Kellock–Taschereau Commission


The Kellock–Taschereau Commission was a royal commission appointed by Prime Minister William Lyon Mackenzie King on behalf of the Government of Canada under Order in Council PC 411 on February 5, 1946.
The Commission was mandated to investigate the allegations set forward by Soviet defector Igor Gouzenko that a spy ring of Canadian Communists was handing over secret information to the Soviet Union, later referred to as the "Gouzenko Affair". Notable among the thirteen accused of passing over secrets were Fred Rose, the Labor-Progressive Party Member of Parliament for Cartier, and Sam Carr, a senior organizer of the Labor-Progressive Party. The commission was headed by two judges of the Supreme Court of Canada, Justice Robert Taschereau and Justice Roy Kellock. Counsel included President of the Canadian Bar Association E.K. Williams, D.W. Mundell, Gérald Fauteux, and John Robert Cartwright.
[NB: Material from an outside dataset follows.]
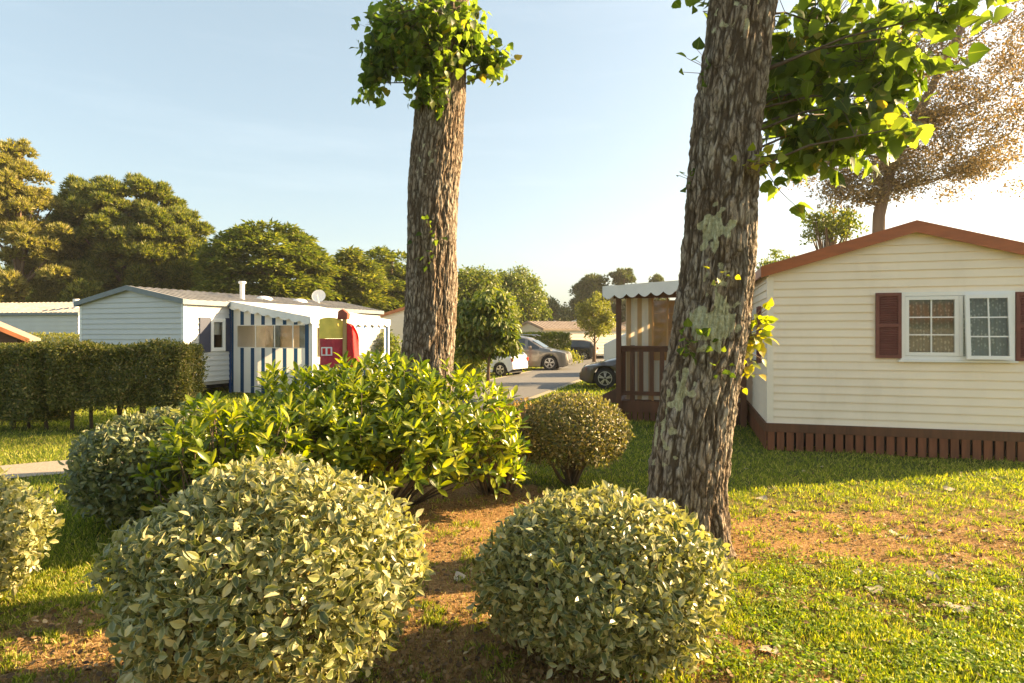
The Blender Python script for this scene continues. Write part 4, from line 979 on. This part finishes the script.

The Commission was hurriedly convened when rumours in Washington suggested journalist Drew Pearson was about to disclose that Canada was secretly investigating Russian spy rings that might extend into the USA. Several Canadians named in Gouzenko's documents were immediately arrested and sequestered until summoned before the royal commission.
Evidence before the commissioners suggested at least two Soviet espionage networks were active in Canada in wartime, one targeting the Manhattan Project. About 20 Canadian suspects were tried in 1947-48 for espionage. Ten were convicted and punished in a range from five years imprisonment to a $500 fine, seven were judged not guilty and two more acquitted on appeal. British nuclear scientist Alan Nunn May was arrested in England in March, 1946 and pleaded guilty; British nuclear scientist Klaus Fuchs remained at work undetected until identified by Venona in 1949.
The impact of the Kellock–Taschereau Commission was far-reaching, first because people implicated in Gouzenko's documents were secretly arrested and denied legal advice, under emergency wartime regulations, and an "Emergency Committee for Civil Rights" assembled to defend them. Executive members included C.B. Macpherson, Leopold Infeld and A.Y. Jackson. Their advertisement in the Toronto Star said the Commission endangered the "basic rights of Canadians" and did "violence to the rights of free men." They compared the Kellock–Taschereau Commission to the trial of Lt.-Col. John Lilburne during the English Civil War of 1649, stating "the methods of the Commission are not new. They were used against Englishmen in 1649 and against Canadians in 1946."
Whatever the implications for civil and legal rights, the "Gouzenko inquiry" provided the first judicial evidence in North America of proved Communist spies, among the first events of the Cold War, and prompted both increased investigation and McCarthyism. In the Literary Review of Canada, Margaret Atwood listed the report of the Kellock–Taschereau Commission as one of Canada's 100 most important books. Many later writers on espionage cite its evidence as the first detailed narratives of how Soviet agents cultivated sympathetic acquaintances so as to turn them into active spies on secret topics. Gordon Lunan, one of the spies most harshly punished later published personal memoirs.